* Begin *

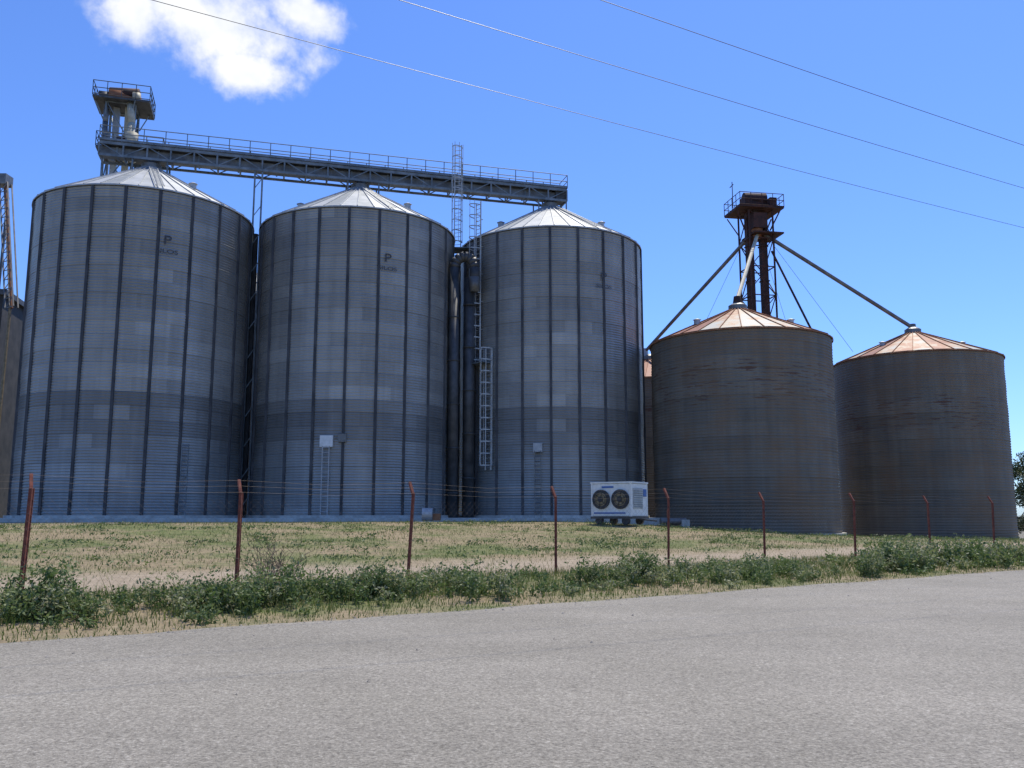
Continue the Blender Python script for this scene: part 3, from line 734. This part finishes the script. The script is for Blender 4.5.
for (cu_,cv_,ru,rv) in [(-5,8,110,52),(25,-34,56,30),(-85,0,46,40),(75,30,58,28),(-95,50,30,14)]:
    a=mth('DIVIDE',mth('SUBTRACT',u,cu_/989),ru/989); c=mth('DIVIDE',mth('SUBTRACT',vv_,cv_/989),rv/989)
    d=mth('SUBTRACT',1.0,mth('SQRT',mth('ADD',mth('MULTIPLY',a,a),mth('MULTIPLY',c,c))))
    mask=d if mask is None else mth('MAXIMUM',mask,d)
mask=mth('MAXIMUM',mask,-1.0)
dn=mth('ADD',mask,mth('MULTIPLY',mth('SUBTRACT',nz,.5),2.0))
mr=N_(nt,'ShaderNodeMapRange',interpolation_type='SMOOTHSTEP'); mr.inputs[1].default_value=-.05; mr.inputs[2].default_value=.8; nt.links.new(dn,mr.inputs[0])
fac=mth('MULTIPLY',mr.outputs[0],mth('GREATER_THAN',A,.2)); fac=mth('MULTIPLY',fac,.97)
nz2=noise(nt,cmb.outputs[0],22,3,.6)
ccol=ramp(nt,nz2,[(.3,(.84,.88,.95)),(.6,(1,1,1))])
sc_=N_(nt,'ShaderNodeVectorMath',operation='SCALE'); nt.links.new(ccol,sc_.inputs[0]); sc_.inputs['Scale'].default_value=9.0
nt.links.new(mixc(nt,fac,skc,sc_.outputs[0]),bg.inputs[0]); bg.inputs[1].default_value=.12
sl=bpy.data.lights.new('sun','SUN'); sl.energy=5.0; sl.angle=math.radians(.5); sl.color=(1,.94,.82)
so=bpy.data.objects.new('sun',sl); sc.collection.objects.link(so)
sd=Vector((math.sin(AZ)*math.cos(EL),math.cos(AZ)*math.cos(EL),math.sin(EL)))
so.rotation_euler=sd.to_track_quat('Z','Y').to_euler(); so.location=(0,0,60)

cam=bpy.data.cameras.new('camera'); co=bpy.data.objects.new('camera',cam); sc.collection.objects.link(co)
cam.sensor_width=36; cam.lens=880/1024*36; cam.clip_end=6000; cam.clip_start=.05
co.location=(0,0,1.6); co.rotation_euler=(math.radians(90+8.47),0,0)
sc.camera=co
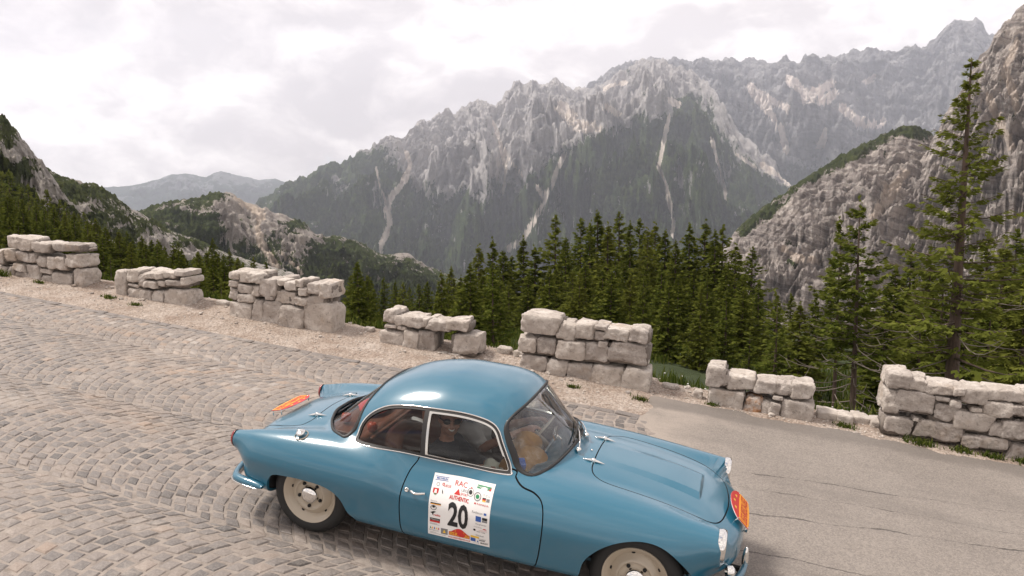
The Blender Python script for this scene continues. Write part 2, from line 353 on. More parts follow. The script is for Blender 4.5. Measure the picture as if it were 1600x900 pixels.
# front windscreen: glass inside, black rubber seal around it
for nm, g, w_ in (('ws', g_ws, .030), ('rw', g_rw, .026)):
    S.cut('body', nm + '_seal', off(g, w_ * .5))
    S.cut(nm + '_seal', nm, off(g, -w_ * .5)); S.cut(nm, nm + '_lip', off(g, -w_ * .5 - 1.0)) if False else None
    for k in (1, 2, 3): S.cut(nm + '_seal', nm + '_seal%d' % k, off(g, w_ * (-.5 + k * .25)))
# side window: chrome moulding, rubber channel, then the two panes
S.cut('body', 'sw_all', off(g_side, .0075)); S.cut('sw_all', 'sw_in', g_side); S.T['sw_chrome'] = S.T.pop('sw_all')
S.cut('sw_chrome', 'sw_chrome1', off(g_side, .0025)); S.cut('sw_chrome', 'sw_chrome2', off(g_side, .005))
S.cut('sw_in', 'sw_pane', off(g_side, -.014)); S.T['sw_rubber'] = S.T.pop('sw_in')
pil_x = lambda z: .842 + (1.09 - z) * .115
def g_pil(V): return pil_x(V[:, 2]) - .0 - V[:, 0]               # negative = door side of the pillar
S.cut('sw_pane', 'dp_all', g_pil)                               # door pane side
S.cut('sw_pane', 'pillar', lambda V: (pil_x(V[:, 2]) - .036) - V[:, 0]); S.T['q_pane'] = S.T.pop('sw_pane')
S.cut('dp_all', 'd_pane', lambda V: np.maximum(g_side(V) + .025 - .008 * (V[:, 2] < .9), (pil_x(V[:, 2]) + .018) - V[:, 0]) ) ; S.T['d_frame'] = S.T.pop('dp_all')
# panel gaps: a narrow V-groove round door, bonnet and boot lid
GW = .0042
for nm, g in (('door', g_door), ('hood', g_hood), ('deck', g_deck)):
    S.cut('body', nm + '_gap', off(g, GW)); S.cut(nm + '_gap', nm, off(g, -GW)); S.cut(nm + '_gap', nm + '_gap2', g)
# sticker on the right-hand door
Q_dec = np.array([(.972, .729), (1.42, .749), (1.437, .336), (.989, .326)])
def reg(names): return compact(S.V, S.N, np.concatenate([S.T[k] for k in names]))
def bumped(names, g, a, b, h):
    V, N, T = reg(names); s = np.clip((g(V) - a) / (b - a), 0, 1); return V + N * (h * np.sqrt(np.maximum(1 - (2 * s - 1) ** 2, 0)))[:, None], N, T
def regen_normals(V, T):
    n = np.zeros_like(V); f = np.cross(V[T[:, 1]] - V[T[:, 0]], V[T[:, 2]] - V[T[:, 0]])
    for k in range(3): np.add.at(n, T[:, k], f)
    return n / (np.linalg.norm(n, axis=1, keepdims=True) + 1e-12)
def on_body(x, z, side=-1, lift=.0):
    """point of the body's flank at (x, z)"""
    x = np.asarray(x, float); z = np.asarray(z, float); P = np.stack([x, np.zeros_like(x), z], 1); lo = np.full(len(x), .2); hi = np.full(len(x), 1.0)
    for _ in range(30):
        m = .5 * (lo + hi); P[:, 1] = m; i = F_car(P) < 0; lo = np.where(i, m, lo); hi = np.where(i, hi, m)
    P[:, 1] = lo * side; n = G_car(P); return P + n * lift
def on_top(x, y, lift=0.):
    x = np.asarray(x, float); y = np.asarray(y, float); P = np.stack([x, y, np.zeros_like(x)], 1); lo = np.full(len(x), .4); hi = np.full(len(x), 1.5)
    for _ in range(30):
        m = .5 * (lo + hi); P[:, 2] = m; i = F_car(P) < 0; lo = np.where(i, m, lo); hi = np.where(i, hi, m)
    P[:, 2] = lo; n = G_car(P); return P + n * lift, n

CAR = tag(empty('classic_coupe', ROAD), 'blue 1950s two-door coupe with number 20 door sticker, driving downhill on the mountain road', 'car')
def panel(name, V, N, T, mat, parent=CAR, normals=True): return mesh(name, V, T, mat, parent, True, normals=N if normals else None)
def edge_fold(V, N, T, depth):
    """fold the free edges of a panel inward so it shows thickness"""
    E = np.sort(np.concatenate([T[:, [0, 1]], T[:, [1, 2]], T[:, [2, 0]]]), 1); U, c = np.unique(E, axis=0, return_counts=True); B = U[c == 1]
    B = B[~((np.abs(V[B[:, 0], 1]) < 1e-5) & (np.abs(V[B[:, 1], 1]) < 1e-5))]
    u, inv = np.unique(B, return_inverse=True); inv = inv.reshape(B.shape); m = len(V)
    W = V[u] - N[u] * depth; Q = np.concatenate([np.stack([B[:, 0], B[:, 1], m + inv[:, 1]], 1), np.stack([B[:, 0], m + inv[:, 1], m + inv[:, 0]], 1)])
    return W, Q
def with_fold(V, N, T, depth=.018):
    W, Q = edge_fold(V, N, T, depth); V2 = np.concatenate([V, W]); return V2, np.concatenate([T, Q])
V, N, T = both(*reg(['body']))
body = panel('body', V, N, T, M_paint)
W, Q = edge_fold(V, N, T, .022); Vf = np.concatenate([V, W]); uf, inv = np.unique(Q, return_inverse=True)
mesh('panel_edges', Vf[uf], inv.reshape(Q.shape), M_paint, body, False)
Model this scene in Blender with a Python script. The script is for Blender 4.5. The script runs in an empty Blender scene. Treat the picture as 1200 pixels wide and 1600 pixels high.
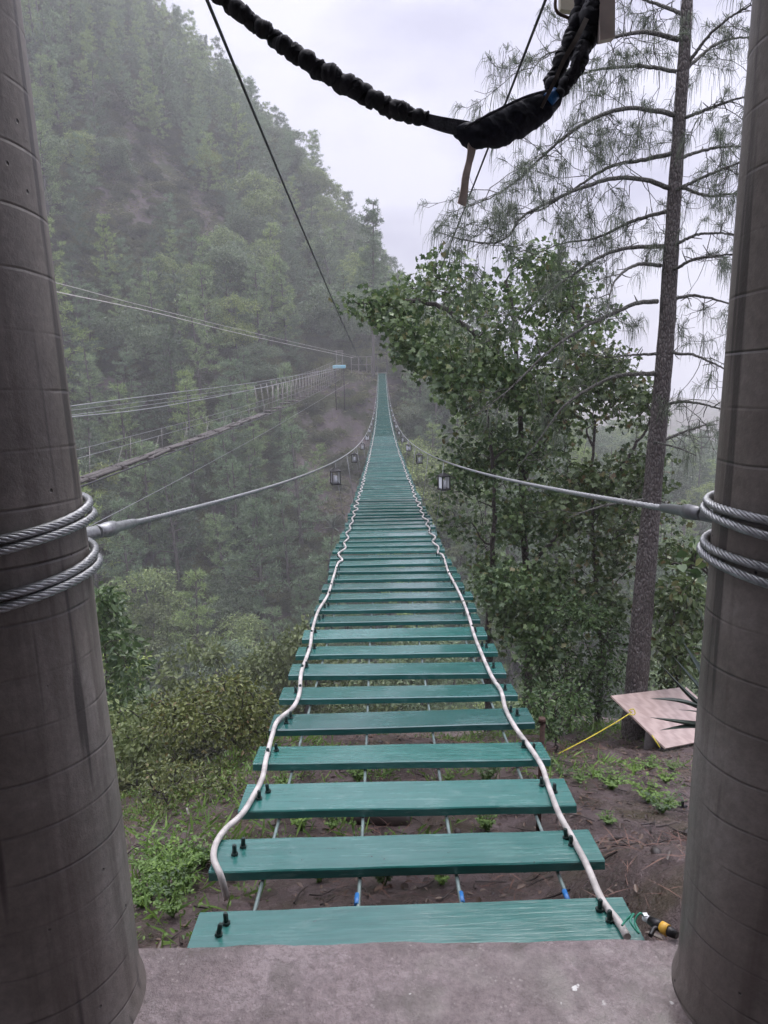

* End *

Do this →
Copy each line of the records containing the string "empty".

Solved exercise →
CAR = tag(empty('classic_coupe', ROAD), 'blue 1950s two-door coupe with number 20 door sticker, driving downhill on the mountain road', 'car')
Model this scene in Blender with a Python script. The script is for Blender 4.5. The script runs in an empty Blender scene. Treat the picture as 1200 pixels wide and 1600 pixels high.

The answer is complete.